Apesar da postura da cúpula da CPMI, o colegiado não é uma massa homogênea, e está repleto de disputas políticas pelo controle da retórica acerca do que houve naquele 8 de janeiro histórico. Contudo, ao poupar os militares conhecidos como “quatro estrelas”, a sensação de que tudo “deu em pizza” aparece.

“As Forças Armadas possuem uma estrutura pesada de lobby no Legislativo - mais de 700% superior à Assessoria Legislativa do ministério da Defesa, para se ter uma ideia. Há generais e coronéis parlamentares. E há ‘civis de coturno’, como pode ser identificado o presidente da CPMI. A comissão tem avançado na investigação de militares sem ainda ultrapassar a última barreira: os generais de 4 estrelas. Sem chegar em quem verdadeiramente exercia poder de comando sobre os demais militares envolvidos na tentativa de golpe, ficará na história essa imagem de inação”, disse o especialista.

A entrevista foi concluída com a pergunta “de um milhão de dólares” a respeito dos resultados dos trabalhos da CPMI do 8 de janeiro: “Afinal, você acredita que o fato do golpe frustrado de 2023 ter falhado levará à elucidação adequada dos crimes e culpados por tentar usurpar o poder e abolir violentamente o Estado Democrático do Direito?”.

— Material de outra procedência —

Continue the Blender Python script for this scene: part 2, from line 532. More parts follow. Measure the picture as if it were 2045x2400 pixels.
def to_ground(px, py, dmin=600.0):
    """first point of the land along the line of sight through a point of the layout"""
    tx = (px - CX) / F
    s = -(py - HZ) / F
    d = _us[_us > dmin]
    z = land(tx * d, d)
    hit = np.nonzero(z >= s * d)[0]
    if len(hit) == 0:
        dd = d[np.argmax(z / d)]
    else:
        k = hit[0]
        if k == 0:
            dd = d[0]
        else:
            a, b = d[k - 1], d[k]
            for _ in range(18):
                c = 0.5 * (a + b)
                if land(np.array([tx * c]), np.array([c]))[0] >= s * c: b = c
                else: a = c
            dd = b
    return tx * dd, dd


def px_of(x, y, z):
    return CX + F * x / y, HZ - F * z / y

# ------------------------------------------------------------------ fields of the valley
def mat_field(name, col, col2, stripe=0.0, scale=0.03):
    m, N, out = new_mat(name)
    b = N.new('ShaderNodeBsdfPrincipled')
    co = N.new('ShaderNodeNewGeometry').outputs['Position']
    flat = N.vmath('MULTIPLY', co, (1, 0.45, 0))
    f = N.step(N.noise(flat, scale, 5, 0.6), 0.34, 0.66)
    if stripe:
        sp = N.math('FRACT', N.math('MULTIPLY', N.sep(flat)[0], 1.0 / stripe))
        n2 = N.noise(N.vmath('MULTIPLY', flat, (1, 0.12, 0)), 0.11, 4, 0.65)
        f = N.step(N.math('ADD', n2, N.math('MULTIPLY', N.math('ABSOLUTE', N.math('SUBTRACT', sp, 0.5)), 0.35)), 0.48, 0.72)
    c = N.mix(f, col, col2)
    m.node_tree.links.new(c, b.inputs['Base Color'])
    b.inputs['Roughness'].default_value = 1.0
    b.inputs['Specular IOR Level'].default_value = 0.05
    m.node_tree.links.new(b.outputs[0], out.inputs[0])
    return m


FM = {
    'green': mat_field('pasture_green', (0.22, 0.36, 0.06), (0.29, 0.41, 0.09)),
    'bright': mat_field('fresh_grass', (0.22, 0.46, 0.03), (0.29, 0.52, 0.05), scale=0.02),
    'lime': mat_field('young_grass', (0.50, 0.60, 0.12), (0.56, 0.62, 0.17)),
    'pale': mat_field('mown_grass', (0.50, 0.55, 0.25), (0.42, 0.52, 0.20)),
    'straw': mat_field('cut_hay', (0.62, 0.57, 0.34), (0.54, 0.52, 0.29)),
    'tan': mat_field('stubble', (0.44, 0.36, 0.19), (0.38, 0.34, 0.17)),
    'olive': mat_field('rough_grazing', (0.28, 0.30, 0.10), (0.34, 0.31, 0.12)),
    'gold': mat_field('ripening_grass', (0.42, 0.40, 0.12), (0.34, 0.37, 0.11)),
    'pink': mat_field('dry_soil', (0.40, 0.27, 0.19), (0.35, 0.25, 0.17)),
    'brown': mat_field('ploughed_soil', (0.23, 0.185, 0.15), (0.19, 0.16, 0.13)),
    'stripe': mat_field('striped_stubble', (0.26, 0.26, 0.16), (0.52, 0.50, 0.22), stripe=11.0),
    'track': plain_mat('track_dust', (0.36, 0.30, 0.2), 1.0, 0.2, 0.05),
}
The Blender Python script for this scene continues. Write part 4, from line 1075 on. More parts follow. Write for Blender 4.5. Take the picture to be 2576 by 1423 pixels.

Rodrigo, que é também conselheiro da Comissão de Anistia, afirmou que o atual comandante do Exército, Tomás Paiva, poderá entrar para a história “como o comandante que promoveu uma ‘divisão de águas’ entre o passado autoritário e o futuro democrático”, se isso for de seu interesse. 

“Ele pode editar um comando para que a própria força revise sua atuação durante a ditadura de 1964 e produza, com ajuda da academia civil, uma nova visão histórica, que se sintonize às recomendações da Comissão Nacional da Verdade, resultando em reformas organizacionais que democratizem os valores e a moral militar no Brasil”, disse Rodrigo. 

O professor aponta que essa é uma tarefa da qual “poucos comandantes na história seriam capazes, pois exige uma coragem excepcional, uma habilidade disciplinar extraordinária, uma astúcia estratégica rara”.

Contudo, o atual momento se distinguiria de toda a história desde o ano de 1985, no que diz respeito ao “amplo respaldo” que essa postura teria dos três Poderes da República, da imprensa, do Governo e dos mais amplos setores sociais.